(for summary skip to last paragraph, but I think the theory is important)
In poker there is a common phenomenon that often causes otherwise good players to play poorly called "results oriented thinking". What happens is a player will make a good but risky play, like bluffing with a draw, and it happens to fail a number of times in given evening or week. The next time the player is in that situation they will often just fold and avoid the risk, even though it would have made them money in the long run. At a certain point every professional player realizes that analyzing play based on money won or lost is usually counter productive (without using computer tools) because the human mind is so bad at taking in information where randomness plays a big part that it is inevitable you will end up getting tricked by the randomness into playing badly.
Bringing this closer to Tyrant, imagine that in front of you are ten weighted coins where the odds of getting heads on a flip ranges from 45% to 55% (somewhat analogous to surging). If you flip each coin 10 times and are asked to choose which has the highest chance of getting heads, odds of you picking the best coin are going to be about the same as if you picked blind. Even with 40 flips the odds of finding the best coin are slim.
You might be thinking, "So what if we could easily be wrong about which coin is best? In this case the results are all you have." This brings me to my main point: in Tyrant, just like in poker, the results of a small number of battles is not all we have:
-Evaluate decks is an extremely powerful tool as long as you have some decent deck lists. Ordered mode allows close approximations of surging especially when fudge factors are used to account for the extra strategic options available to a human.
-The experience of other players allows pooled knowledge that can defeat otherwise insurmountable sample size issues.
-Experience built up over days against other factions allows decent sample sizes. More often than not 200 battles against other factions with a given deck is more predictive of future results against a certain faction than 20 battles against that faction.
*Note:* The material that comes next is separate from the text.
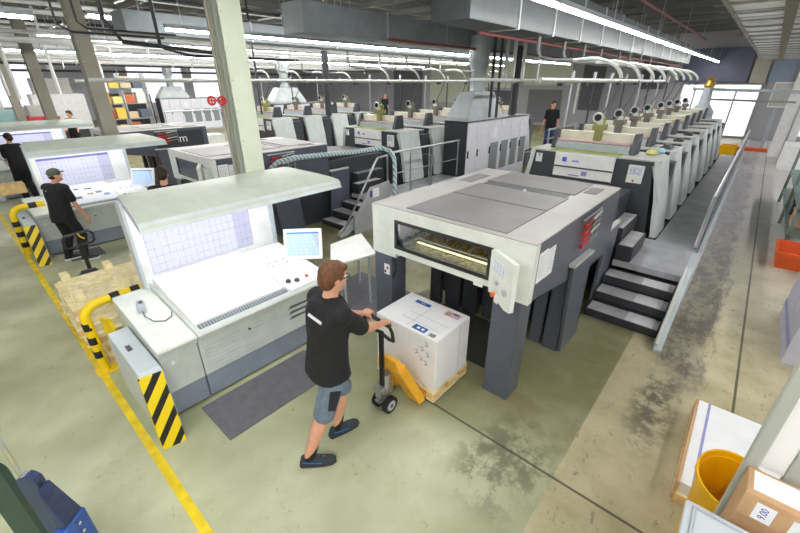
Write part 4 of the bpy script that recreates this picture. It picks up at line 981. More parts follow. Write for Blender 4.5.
solo('guard_board', MB().hexa([(.58, 4.66, 0), (.61, 4.66, 0), (.56, 4.82, 0), (.53, 4.82, 0)], [(.55, 4.66, .68), (.58, 4.66, .68), (.53, 4.82, .68), (.50, 4.82, .68)]), YELLOW, 'plain yellow upright board between guard rail and console', 'board', (.55, 4.74, 0))
t = thing('guard_rail', 'yellow tube guard with black bands beside the console of the capped worker', 'guard rail', (.40, 9.85, 0))
pts = [(.40, 9.9, 0), (.40, 9.9, .72)] + [(.40 + .17 * (1 - math.cos(R(a))), 9.9, .72 + .18 * math.sin(R(a))) for a in range(15, 91, 15)] + [(.9, 9.9, .9)]
part(t, 'tube', MB().tube(pts, .055, 12), YELLOW, smooth=True)
for z in (.15, .36, .56): part(t, 'black_band', MB().cyl((.40, 9.9, z), (.40, 9.9, z + .10), .0565, 12), BLACK)
part(t, 'black_band', MB().cyl((.66, 9.9, .9), (.78, 9.9, .9), .0565, 12), BLACK)
# timber beside the second console
solo('timber_beam', B(.2, 12.0, .75, .9, 12.4, .95), WOODD, 'light brown timber block left of the second console wall', 'timber', (.5, 12.2, .75))

# ------------------------------------------------------------------ box on its pallet, pallet truck
pb = pallet('half_pallet', 'small pine pallet under the big white box', 2.76, 2.1, .03, .62, .80, None)
t = thing('sheet_box', 'big white cardboard box with blue stickers on the pallet truck', 'box', (2.755, 2.1, .175))
bx0, bx1, by0, by1, bz0, bz1 = 2.46, 3.05, 1.70, 2.50, .175, .79
part(t, 'carton', B(bx0, by0, bz0, bx1, by1, bz1), BOXW, .012)
part(t, 'lid_edge', B(2.86, by0 - .0015, bz0, 2.864, by0, bz1), CLINE)
bl = part(t, 'blue_sticker', B(2.49, 1.88, bz1, 2.57, 2.04, bz1 + .0015), BLUEL, label='blue sticker with two white marks')
part(bl, 'white_mark', MB().box(2.515, 1.905, bz1 + .001, 2.545, 1.94, bz1 + .0022).box(2.515, 1.96, bz1 + .001, 2.545, 1.995, bz1 + .0022), WHITE)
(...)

The superior sample size far outweighs the variation caused by the deck makeup of a specific faction.
I believe that if a deck is worth using once it's usually worth using at least fifty times. I can count on one hand the number of times I have switched decks in the middle of a war because a faction had decks that countered mine, and I believe that almost everyone overestimates how well they can gauge the decks of a faction after something like twenty battles (without notes). When Ninja had his contest, I believe a significant factor in my victory was sticking with my SC deck through bad stretches when other players would have switched. I think recently showing the same stubbornness with Ogres has also helped my results.